**Records shown:**
※
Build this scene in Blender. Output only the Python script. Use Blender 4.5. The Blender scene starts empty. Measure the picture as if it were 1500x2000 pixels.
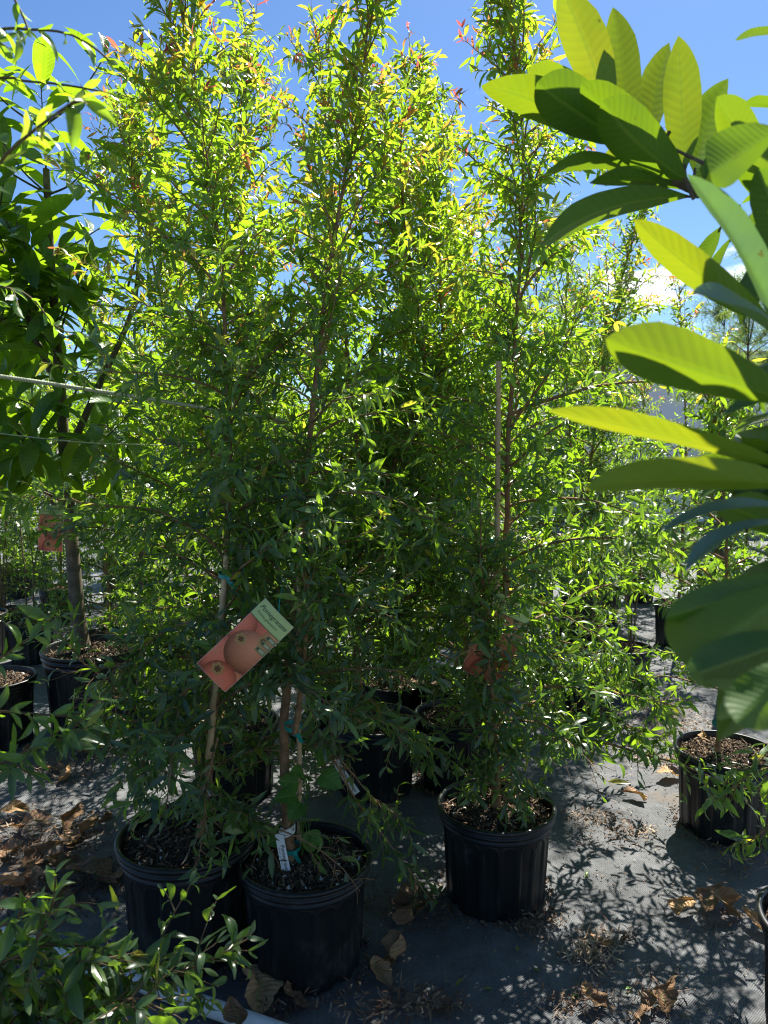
import bpy, math, random
import numpy as np
from mathutils import Vector

# ------------------------------------------------------------------ scene, camera, light
S = bpy.context.scene
C = S.collection
F = 1440.0                      # focal length in pixels of the 1500x2000 photograph
PITCH = math.radians(-5.2)
CAMH = 1.43
cam_d = bpy.data.cameras.new('camera')
cam = bpy.data.objects.new('camera', cam_d); C.objects.link(cam)
cam_d.sensor_fit = 'VERTICAL'; cam_d.sensor_height = 36.0; cam_d.lens = 36.0 * F / 2000
cam_d.clip_start = 0.02; cam_d.clip_end = 3000
cam.location = (0, 0, CAMH); cam.rotation_euler = (math.radians(90) + PITCH, 0, 0)
cam_d.dof.use_dof = True; cam_d.dof.focus_distance = 2.35; cam_d.dof.aperture_fstop = 8.0
S.camera = cam
SUN = Vector((0.105, 0.225, 0.325)).normalized()
elev = math.asin(SUN.z); azim = math.atan2(SUN.x, SUN.y)
sd = bpy.data.lights.new('sun', 'SUN'); so = bpy.data.objects.new('sun', sd); C.objects.link(so)
sd.energy = 5.0; sd.angle = math.radians(0.53); sd.color = (1.0, 0.95, 0.86)
so.rotation_euler = SUN.to_track_quat('Z', 'Y').to_euler(); so.location = (2, 6, 8)
w = bpy.data.worlds.new('World'); S.world = w; w.use_nodes = True
nt = w.node_tree; N = nt.nodes; Lk = nt.links
bg = N['Background']
sky = N.new('ShaderNodeTexSky'); sky.sky_type = 'NISHITA'; sky.sun_disc = False
sky.sun_elevation = elev; sky.sun_rotation = azim; sky.altitude = 0
sky.air_density = 1.0; sky.dust_density = 0.3; sky.ozone_density = 3.0
tc = N.new('ShaderNodeTexCoord'); sep = N.new('ShaderNodeSeparateXYZ'); Lk.new(tc.outputs['Generated'], sep.inputs[0])
mp = N.new('ShaderNodeMapping'); mp.inputs['Scale'].default_value = (1, 1, 2.2); Lk.new(tc.outputs['Generated'], mp.inputs[0])
mp.inputs['Location'].default_value = (3.1, 1.2, 0.4)
cn = N.new('ShaderNodeTexNoise'); cn.inputs['Scale'].default_value = 4.2; cn.inputs['Detail'].default_value = 9; cn.inputs['Roughness'].default_value = 0.55
Lk.new(mp.outputs[0], cn.inputs[0])
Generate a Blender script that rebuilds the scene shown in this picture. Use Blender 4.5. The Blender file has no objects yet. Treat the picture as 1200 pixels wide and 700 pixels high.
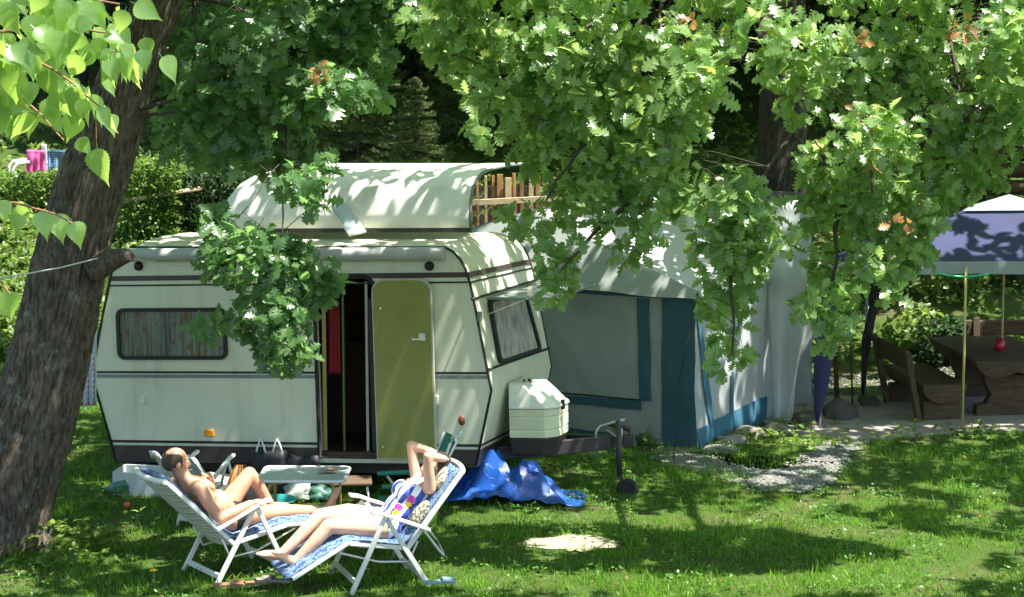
※
**What to work on:** What comes back should match the records exactly, minus any pictures.

**Answer to this problem:**
Build this scene in Blender. Output only the Python script. Use Blender 4.5. The Blender scene starts empty. Measure the picture as if it were 1500x2000 pixels.
import bpy, math, random
import numpy as np
from mathutils import Vector

# ------------------------------------------------------------------ scene, camera, light
S = bpy.context.scene
C = S.collection
F = 1440.0                      # focal length in pixels of the 1500x2000 photograph
PITCH = math.radians(-5.2)
CAMH = 1.43
cam_d = bpy.data.cameras.new('camera')
cam = bpy.data.objects.new('camera', cam_d); C.objects.link(cam)
cam_d.sensor_fit = 'VERTICAL'; cam_d.sensor_height = 36.0; cam_d.lens = 36.0 * F / 2000
cam_d.clip_start = 0.02; cam_d.clip_end = 3000
cam.location = (0, 0, CAMH); cam.rotation_euler = (math.radians(90) + PITCH, 0, 0)
cam_d.dof.use_dof = True; cam_d.dof.focus_distance = 2.35; cam_d.dof.aperture_fstop = 8.0
S.camera = cam
SUN = Vector((0.105, 0.225, 0.325)).normalized()
elev = math.asin(SUN.z); azim = math.atan2(SUN.x, SUN.y)
sd = bpy.data.lights.new('sun', 'SUN'); so = bpy.data.objects.new('sun', sd); C.objects.link(so)
sd.energy = 5.0; sd.angle = math.radians(0.53); sd.color = (1.0, 0.95, 0.86)
so.rotation_euler = SUN.to_track_quat('Z', 'Y').to_euler(); so.location = (2, 6, 8)
w = bpy.data.worlds.new('World'); S.world = w; w.use_nodes = True
nt = w.node_tree; N = nt.nodes; Lk = nt.links
bg = N['Background']
sky = N.new('ShaderNodeTexSky'); sky.sky_type = 'NISHITA'; sky.sun_disc = False
sky.sun_elevation = elev; sky.sun_rotation = azim; sky.altitude = 0
sky.air_density = 1.0; sky.dust_density = 0.3; sky.ozone_density = 3.0
tc = N.new('ShaderNodeTexCoord'); sep = N.new('ShaderNodeSeparateXYZ'); Lk.new(tc.outputs['Generated'], sep.inputs[0])
mp = N.new('ShaderNodeMapping'); mp.inputs['Scale'].default_value = (1, 1, 2.2); Lk.new(tc.outputs['Generated'], mp.inputs[0])
mp.inputs['Location'].default_value = (3.1, 1.2, 0.4)
cn = N.new('ShaderNodeTexNoise'); cn.inputs['Scale'].default_value = 4.2; cn.inputs['Detail'].default_value = 9; cn.inputs['Roughness'].default_value = 0.55
Lk.new(mp.outputs[0], cn.inputs[0])
Generate a Blender script that rebuilds the scene shown in this picture. Use Blender 4.5. The Blender file has no objects yet. Treat the picture as 1200 pixels wide and 700 pixels high.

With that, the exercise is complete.